Thanks for all of your support, I'm feeling a lot better now.

 

I'm not one to really up and travel to another country though. My sister is like that. She's lived in France and Spain teaching language.

 

I know it sounds exciting, but it's just not me right now.

 

I'm just going to look for a new job. I'm currently employed, so I guess I shouldn't be too upset.

 

I miss independence, but I have a bed to sleep in every night, and loving parents, so it's going to be okay.

 

I want to go to nursing school, it's just that the present moment doesn't seem to be the best time.

 

They are cutting a lot in regards to loans, and the number of students they are accepting into programs.

 

I have a degree in Animal Science. I guess I could brush up on certain things and apply for jobs in my related field.

 

I absolutely LOVE science, and I enjoy language. I'm also a really artistic-type person. So when it comes a a dream job...???

 

I can think of many things I'd enjoy doing, however they don't really pay well financially.

 

Anywho, in regards to this job, my main motive was money. And I am quite stubborn, so I knew I'd definitely stick it out, in regards to keeping the job.

 

But being a guard in a jail isn't easy work I'm sure.

 

The past week or so, I've really been thinking about what I might encounter.
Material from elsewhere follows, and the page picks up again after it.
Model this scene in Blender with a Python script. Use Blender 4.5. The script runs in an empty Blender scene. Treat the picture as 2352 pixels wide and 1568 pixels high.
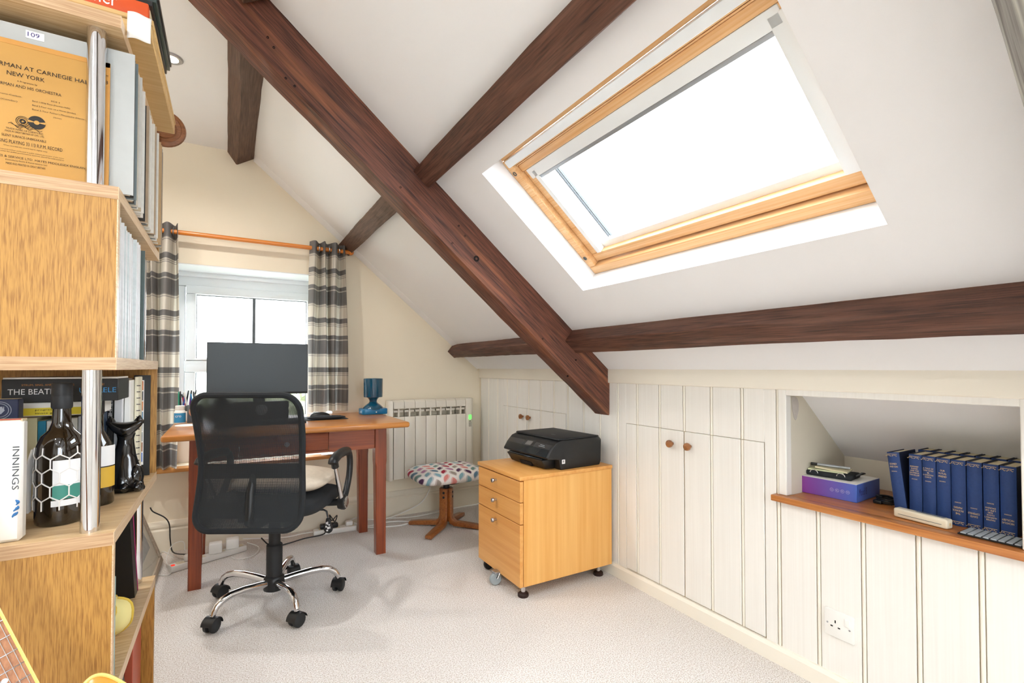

The evil that might be there, the horrible things I might have to hear, the mistreatment I'd be subjected to.......

 

Anywho, I figured it would all be worth it.

 

Anywho, I think in the short term I'll do substitue teaching. I'll study and take the exam.

 

And that's about it. I was looking forward to the benefits the job would provide, but I've got to look ahead.

 

So I'll just start applying for other jobs.